— Required work —
Your answer should be a single number: the count of lines that include "pixels".

— Data for processing —
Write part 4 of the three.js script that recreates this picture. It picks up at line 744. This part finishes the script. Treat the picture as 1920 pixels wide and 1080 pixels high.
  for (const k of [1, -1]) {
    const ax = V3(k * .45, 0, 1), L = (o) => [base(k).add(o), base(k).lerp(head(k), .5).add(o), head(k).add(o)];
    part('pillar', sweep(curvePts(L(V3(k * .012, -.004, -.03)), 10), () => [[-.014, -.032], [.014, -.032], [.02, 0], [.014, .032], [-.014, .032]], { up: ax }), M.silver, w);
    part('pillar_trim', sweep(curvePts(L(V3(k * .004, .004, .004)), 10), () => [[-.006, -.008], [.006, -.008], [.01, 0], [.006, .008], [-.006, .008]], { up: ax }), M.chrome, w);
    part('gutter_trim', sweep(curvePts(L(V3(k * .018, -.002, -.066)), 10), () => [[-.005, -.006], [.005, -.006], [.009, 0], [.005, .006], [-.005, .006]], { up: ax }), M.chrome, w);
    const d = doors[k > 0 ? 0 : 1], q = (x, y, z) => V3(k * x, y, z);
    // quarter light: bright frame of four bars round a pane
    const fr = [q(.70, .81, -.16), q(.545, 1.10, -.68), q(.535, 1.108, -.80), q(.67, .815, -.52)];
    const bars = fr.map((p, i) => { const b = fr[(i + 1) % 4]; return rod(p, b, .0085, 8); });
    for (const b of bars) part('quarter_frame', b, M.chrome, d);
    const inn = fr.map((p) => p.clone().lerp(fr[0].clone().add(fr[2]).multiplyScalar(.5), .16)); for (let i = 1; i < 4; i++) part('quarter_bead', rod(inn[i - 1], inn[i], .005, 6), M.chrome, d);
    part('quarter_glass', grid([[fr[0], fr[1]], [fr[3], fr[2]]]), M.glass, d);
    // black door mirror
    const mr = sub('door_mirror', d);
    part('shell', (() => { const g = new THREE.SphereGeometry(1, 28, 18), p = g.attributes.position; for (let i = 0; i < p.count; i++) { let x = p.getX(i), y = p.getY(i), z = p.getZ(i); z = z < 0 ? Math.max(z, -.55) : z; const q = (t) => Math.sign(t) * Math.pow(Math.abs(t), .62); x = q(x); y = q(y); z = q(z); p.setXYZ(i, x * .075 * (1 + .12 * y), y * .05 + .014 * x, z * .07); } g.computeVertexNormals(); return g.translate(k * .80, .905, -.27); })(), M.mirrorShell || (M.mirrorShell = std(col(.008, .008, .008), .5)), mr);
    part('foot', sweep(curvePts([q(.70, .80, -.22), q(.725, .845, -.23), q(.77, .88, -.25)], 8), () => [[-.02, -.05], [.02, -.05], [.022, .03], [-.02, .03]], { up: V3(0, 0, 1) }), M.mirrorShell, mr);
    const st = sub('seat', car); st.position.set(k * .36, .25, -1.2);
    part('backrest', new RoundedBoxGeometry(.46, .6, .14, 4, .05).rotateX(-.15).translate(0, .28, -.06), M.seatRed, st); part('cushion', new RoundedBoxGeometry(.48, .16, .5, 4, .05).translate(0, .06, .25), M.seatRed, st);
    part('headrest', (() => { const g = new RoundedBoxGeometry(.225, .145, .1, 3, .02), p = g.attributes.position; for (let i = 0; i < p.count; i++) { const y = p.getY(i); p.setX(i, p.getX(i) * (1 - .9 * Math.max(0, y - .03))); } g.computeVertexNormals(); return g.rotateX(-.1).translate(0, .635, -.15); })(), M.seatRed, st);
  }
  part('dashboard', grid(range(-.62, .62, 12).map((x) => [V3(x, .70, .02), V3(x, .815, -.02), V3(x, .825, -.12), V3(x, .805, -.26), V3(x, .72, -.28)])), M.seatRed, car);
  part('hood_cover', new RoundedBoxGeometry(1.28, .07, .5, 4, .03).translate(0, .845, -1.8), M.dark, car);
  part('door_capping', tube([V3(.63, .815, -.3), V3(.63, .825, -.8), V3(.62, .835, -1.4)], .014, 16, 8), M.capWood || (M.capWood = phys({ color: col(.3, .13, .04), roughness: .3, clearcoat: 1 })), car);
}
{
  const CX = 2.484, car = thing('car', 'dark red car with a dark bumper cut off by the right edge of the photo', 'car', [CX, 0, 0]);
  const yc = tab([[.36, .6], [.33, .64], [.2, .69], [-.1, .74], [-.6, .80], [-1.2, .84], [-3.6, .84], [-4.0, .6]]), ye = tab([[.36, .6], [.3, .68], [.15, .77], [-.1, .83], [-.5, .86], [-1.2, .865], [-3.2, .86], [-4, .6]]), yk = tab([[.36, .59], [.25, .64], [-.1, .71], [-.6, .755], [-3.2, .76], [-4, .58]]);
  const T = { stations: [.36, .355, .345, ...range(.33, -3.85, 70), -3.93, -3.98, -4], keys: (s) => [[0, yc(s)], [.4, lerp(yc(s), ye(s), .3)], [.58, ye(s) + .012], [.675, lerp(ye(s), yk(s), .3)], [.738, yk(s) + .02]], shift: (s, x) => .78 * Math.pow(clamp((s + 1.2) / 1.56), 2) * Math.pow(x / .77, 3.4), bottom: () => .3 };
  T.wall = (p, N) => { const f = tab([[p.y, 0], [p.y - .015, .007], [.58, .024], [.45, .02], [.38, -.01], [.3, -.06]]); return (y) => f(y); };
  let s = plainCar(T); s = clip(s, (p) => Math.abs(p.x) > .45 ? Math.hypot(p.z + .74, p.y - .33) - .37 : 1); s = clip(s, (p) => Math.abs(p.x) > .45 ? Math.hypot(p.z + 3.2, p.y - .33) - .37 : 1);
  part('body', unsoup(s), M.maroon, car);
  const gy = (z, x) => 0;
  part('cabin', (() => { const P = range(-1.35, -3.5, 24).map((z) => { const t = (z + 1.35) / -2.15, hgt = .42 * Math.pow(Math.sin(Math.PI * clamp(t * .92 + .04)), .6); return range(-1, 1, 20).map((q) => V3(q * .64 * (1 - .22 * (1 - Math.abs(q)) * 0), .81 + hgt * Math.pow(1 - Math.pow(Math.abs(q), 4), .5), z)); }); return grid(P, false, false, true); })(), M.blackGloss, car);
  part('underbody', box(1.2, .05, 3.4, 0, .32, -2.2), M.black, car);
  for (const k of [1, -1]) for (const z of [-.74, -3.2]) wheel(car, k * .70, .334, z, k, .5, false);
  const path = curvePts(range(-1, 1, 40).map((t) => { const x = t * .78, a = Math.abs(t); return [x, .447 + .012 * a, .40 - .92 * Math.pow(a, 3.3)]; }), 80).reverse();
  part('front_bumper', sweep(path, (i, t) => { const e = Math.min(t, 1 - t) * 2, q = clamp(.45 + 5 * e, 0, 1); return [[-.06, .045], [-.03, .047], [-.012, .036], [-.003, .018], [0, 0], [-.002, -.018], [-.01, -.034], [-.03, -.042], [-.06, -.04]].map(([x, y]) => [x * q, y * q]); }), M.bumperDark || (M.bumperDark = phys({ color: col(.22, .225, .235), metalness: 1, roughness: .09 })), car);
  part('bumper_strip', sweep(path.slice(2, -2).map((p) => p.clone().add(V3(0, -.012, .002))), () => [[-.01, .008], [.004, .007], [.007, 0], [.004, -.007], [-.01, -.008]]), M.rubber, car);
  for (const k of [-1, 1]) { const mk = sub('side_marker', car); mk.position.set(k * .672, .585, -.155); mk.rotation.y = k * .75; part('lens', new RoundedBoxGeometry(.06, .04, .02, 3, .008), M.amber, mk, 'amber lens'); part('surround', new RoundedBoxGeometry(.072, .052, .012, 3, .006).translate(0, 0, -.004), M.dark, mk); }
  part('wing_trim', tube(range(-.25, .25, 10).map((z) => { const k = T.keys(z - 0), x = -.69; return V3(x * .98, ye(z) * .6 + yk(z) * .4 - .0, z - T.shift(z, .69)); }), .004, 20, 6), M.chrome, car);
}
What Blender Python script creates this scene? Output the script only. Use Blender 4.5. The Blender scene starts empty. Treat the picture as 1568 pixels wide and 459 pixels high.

— Full output —
2